Here is the full-length version, made in 2004. There is some talking in French in the beginning that I’m sure is very interesting if you understand French, which sadly I do not. But the piece begins about five minutes in.

http://ubuweb.com/dance/preljocaj_rite.html

25 thoughts on “Nudity and Dance I: Angelin Preljocaj

  1. Nicola!

    LOVE reading your blog! Makes me very proud to know you and I often share your discoveries with my casts and try and get them more enthusiastic about choreography!

    In relation to this, have you read: Camille Paglia’s ‘Sexual Personae: Art and Decadence from Neferyiti to Emily Dickinson’? Read it a while ago for research for a piece on sex, the body and haptic communication.

    Hope you’re well!
    xx

    • Thanks Megan, haven’t read that paper but I really like Camille Paglia’s stuff. She’s great. Hope you’re well too!

  2. I honestly don’t know what to say. It was definitely intriguing and a very strange clip. I’m no choreographer, but if I was I might’ve done things a little bit differently. Because honestly, I felt like I was watching weird sexual seizures at certain points.

  3. Watching bodies move, esp in an unclothed form is a powerful thing on the viewer. I remember going to see butoh dancers many years ago in San Francisco. It changed the whole way I saw my own body. After the performance, I realized I am just sleepwalking in this suit. Never underestimate what our potential is, in spirit or body. Thats what I learned.

    • Thank you for your insights… Butoh is incredible, I have only done one class (in San Francisco actually!) but it really does bring a new sort of knowledge or realization to the body, especially if it is the painstakingly slow sort of butoh because there is so much time to just process the body existing. I’ve been wanting to write about a butoh performance for a while, struggling to find a full-length piece on the web. Anyway, thanks again for reading!

  4. Very interesting post. I am not sure what more to say here. I guess I am still absorbing the content and don’t want to sound too biased or opinionated. I wish we lived in a world where men and women were not made to feel ashamed of their sexuality. Some of these performances would be hard to digest. Not sure if everyone watches it for the sake of art. But I guess it is someone else’s vision and it would not be appropriate for me to comment and judge. Each to his own I guess. So, I would say it is wonderful how nicely you articulated your thoughts about it!

    • Thanks! You articulate your thoughts really nicely, too… And thanks for the comment, so great to hear what people think!

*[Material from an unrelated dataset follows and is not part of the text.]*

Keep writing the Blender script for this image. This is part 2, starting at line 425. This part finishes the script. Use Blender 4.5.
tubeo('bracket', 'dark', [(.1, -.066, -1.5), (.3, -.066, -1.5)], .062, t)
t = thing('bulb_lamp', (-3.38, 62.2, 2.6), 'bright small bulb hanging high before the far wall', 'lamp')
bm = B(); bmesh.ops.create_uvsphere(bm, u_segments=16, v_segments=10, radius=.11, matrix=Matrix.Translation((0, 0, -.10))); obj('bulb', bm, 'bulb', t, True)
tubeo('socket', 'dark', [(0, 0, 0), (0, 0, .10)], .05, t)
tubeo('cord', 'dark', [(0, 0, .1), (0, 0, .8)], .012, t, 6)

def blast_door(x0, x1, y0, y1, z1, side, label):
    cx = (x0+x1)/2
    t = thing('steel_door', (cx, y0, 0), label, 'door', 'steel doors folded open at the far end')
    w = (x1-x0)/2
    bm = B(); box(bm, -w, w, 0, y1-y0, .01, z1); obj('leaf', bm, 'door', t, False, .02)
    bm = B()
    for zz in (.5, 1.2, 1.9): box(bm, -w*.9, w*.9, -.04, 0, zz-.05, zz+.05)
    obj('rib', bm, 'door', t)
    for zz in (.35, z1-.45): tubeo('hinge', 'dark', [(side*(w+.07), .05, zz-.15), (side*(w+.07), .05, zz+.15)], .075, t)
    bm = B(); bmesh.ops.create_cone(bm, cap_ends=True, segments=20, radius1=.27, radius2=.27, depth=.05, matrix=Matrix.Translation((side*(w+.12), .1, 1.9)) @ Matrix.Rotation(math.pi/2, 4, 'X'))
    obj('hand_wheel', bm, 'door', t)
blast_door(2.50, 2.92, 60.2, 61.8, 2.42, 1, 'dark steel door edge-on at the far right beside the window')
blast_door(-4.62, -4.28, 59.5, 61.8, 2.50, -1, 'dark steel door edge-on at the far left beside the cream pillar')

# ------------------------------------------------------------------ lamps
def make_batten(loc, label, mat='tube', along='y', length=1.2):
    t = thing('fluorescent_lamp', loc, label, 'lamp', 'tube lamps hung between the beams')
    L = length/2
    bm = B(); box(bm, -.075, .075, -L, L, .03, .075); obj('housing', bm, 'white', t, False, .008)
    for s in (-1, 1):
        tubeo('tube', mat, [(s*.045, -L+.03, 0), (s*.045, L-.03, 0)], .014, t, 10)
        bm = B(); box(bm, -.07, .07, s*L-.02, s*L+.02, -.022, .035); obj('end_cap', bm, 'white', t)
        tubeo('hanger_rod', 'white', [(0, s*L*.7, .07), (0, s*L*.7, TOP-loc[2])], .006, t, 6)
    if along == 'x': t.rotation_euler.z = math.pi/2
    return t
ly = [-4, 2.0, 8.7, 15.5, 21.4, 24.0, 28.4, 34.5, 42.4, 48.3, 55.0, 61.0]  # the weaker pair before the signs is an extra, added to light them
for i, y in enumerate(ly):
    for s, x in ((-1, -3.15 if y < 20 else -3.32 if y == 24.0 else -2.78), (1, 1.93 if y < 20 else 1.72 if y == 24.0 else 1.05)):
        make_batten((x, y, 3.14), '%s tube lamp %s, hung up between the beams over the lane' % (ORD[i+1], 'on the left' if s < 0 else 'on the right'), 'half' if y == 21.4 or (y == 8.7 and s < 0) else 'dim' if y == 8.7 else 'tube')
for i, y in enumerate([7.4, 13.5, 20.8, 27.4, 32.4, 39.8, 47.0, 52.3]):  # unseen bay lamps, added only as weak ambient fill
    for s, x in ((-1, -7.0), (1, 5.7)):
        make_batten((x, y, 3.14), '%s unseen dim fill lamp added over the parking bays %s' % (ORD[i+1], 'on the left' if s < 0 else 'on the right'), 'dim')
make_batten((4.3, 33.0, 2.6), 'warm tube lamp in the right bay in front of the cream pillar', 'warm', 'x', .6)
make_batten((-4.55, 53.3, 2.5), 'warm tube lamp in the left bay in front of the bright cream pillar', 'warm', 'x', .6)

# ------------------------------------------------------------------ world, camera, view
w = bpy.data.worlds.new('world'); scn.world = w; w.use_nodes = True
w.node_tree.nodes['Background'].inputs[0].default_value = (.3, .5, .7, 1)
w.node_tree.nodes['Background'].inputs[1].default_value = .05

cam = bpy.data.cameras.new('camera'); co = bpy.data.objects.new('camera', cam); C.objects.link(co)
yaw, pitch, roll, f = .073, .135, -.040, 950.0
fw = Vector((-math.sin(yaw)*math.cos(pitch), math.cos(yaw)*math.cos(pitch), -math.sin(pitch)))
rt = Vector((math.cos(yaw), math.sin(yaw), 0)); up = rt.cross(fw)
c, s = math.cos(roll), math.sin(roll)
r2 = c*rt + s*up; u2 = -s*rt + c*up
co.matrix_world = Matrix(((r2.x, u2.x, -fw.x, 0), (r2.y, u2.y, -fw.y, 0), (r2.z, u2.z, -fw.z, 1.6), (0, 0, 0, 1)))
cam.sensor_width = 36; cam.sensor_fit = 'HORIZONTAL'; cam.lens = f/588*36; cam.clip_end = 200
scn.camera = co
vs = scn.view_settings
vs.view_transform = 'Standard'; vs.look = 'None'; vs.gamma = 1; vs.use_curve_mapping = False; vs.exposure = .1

  5. This is a different way of seeing the art of dancing. It’s natural, it’s art, and it’s different. Not everyone can learn to accept it but it should be respected. Thank you for sharing

  6. I’m not a dancer, but an artist, and art has always been here to confront issues and to push the boundaries.
    I can’t say I ‘enjoyed’ watching these dances however they have certainly provoked a response in me. I’m left feeling a little uncomfortable. Not because of the nudity, which, I think is wonderful. As the dancers move their muscles are more defined, their form is pure and made all the more entrancing because of the freedom in which the dancers express their emotion as they dance naked.
    It is more because I feel that there is an uncomfortable truth in the choreography that I am both moved and a little shocked by the dance. I find it a sad truth that sexuality and nakedness can be used as a weapon. The dancers recognise that.
    You may look at my photography and think that it is inappropriate, and that is because appropriacy is in the eye of the beholder, as you mentioned.
    The dancing is art, and is rightly unashamed in the approach taken. It’s an artistic interpretation of sexuality and the fierce driving force that leads to desire. So to me it is uncomfortable to watch, but that’s okay! I don’t think ‘art’ should be pretty and comfortable. Thanks for posting and I shall continue to enjoy reading your blog I am sure!

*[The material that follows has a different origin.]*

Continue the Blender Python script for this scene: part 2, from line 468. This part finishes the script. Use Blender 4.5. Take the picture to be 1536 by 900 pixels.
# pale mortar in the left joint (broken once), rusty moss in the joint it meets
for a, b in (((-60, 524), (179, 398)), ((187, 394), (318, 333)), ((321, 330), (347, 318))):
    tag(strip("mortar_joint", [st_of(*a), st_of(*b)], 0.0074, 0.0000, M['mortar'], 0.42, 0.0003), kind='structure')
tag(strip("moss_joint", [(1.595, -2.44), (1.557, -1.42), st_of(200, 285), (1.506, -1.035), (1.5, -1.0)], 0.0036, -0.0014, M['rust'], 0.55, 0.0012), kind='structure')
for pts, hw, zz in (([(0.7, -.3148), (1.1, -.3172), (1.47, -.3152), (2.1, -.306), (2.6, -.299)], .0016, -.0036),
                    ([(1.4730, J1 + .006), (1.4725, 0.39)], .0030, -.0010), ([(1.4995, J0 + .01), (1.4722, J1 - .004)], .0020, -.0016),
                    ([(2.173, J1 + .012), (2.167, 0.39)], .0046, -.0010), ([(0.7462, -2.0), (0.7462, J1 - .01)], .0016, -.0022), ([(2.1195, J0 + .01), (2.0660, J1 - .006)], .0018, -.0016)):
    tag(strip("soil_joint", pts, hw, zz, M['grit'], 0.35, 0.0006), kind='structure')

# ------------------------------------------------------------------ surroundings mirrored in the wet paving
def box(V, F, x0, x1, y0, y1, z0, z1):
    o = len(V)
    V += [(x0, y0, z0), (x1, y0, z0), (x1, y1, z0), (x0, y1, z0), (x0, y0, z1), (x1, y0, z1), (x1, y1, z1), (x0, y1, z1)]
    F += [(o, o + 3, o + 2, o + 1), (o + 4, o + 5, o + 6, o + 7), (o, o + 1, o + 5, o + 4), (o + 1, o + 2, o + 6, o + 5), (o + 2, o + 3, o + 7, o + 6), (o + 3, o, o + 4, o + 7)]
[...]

    • I so appreciate your comment and your view. I agree wholeheartedly that art should push the boundaries. It is so rewarding to hear other views. After watching ballet and contemporary dance for so long and training myself since a young age, my ‘uncomfortable truth’ has recently become stillness in dance as opposed to movement in dance (which is why I so love the other two works by Boris Charmatz and Jerome Bel, which I also wrote about). But of course someone else’s uncomfortable truth may very well lie in this very choreography of Preljocaj. Thank you for reminding me of this and for reading! I will be sure to check out your photography. Thanks again!

  7. I must agree with Annie but also, as a non-dancer (rather, a classical musician), for me nudity in dance is about fascination rather than objectification. Nudity accentuates the primitiveness, athleticism and tactility of the art rather than evoking an intentionally hyper sexual nature. It’s only uncomfortable here because it indicates the vulnerability of the characters.

  8. Problem with nude dance is that there are certain parts of the human anatomy that don’t stop swinging when the music does. The orchestra has to insert an extra plonk. Tony

  9. Interesting post, there’s just one thing you need to know about Preljocaj (and I’m actually talking to those who just watched the short clip you posted) : I remember hearing him say in an emission I saw that he believes a dancer builds his “character” during the whole ballet. That’s why at one point something a bit shocking can happen : the dancer comes at a state where he or she isn’t quite the same as in the beginning and therefore he or she seems to be transcended by what he or she does, even if it is little choreographed. (The part where the chosen one dances was actually meant that way by Nijinski himself : it is supposed to be a moment where the dancer is doing a rather hypnotic dance more than a performance, the strength of the scene is in what he manages to express with his body without making a lot of movements). If you watch Le Songe de Médée by Preljocaj, you’ll see that at the end, whan Médée just killed her children very violently, she almost doesn’t move : you can just feel her pain and madness because the dancer is convinced of it and begins to share Médée’s way of seing things, that’s why it sometimes has a huge impact on the audience.

    Anyway, I personnally didn’t enjoy the piece either for approximatively the same reasons than you but I thought it was important for you to also know this part of Preljocaj’s reflexion : it can explain the parts that are less choreographed (especially in the end) (but not the whole sex-obsession). About nudity, it’s not someting that bothers me, I just take it as another way to express oneself through art.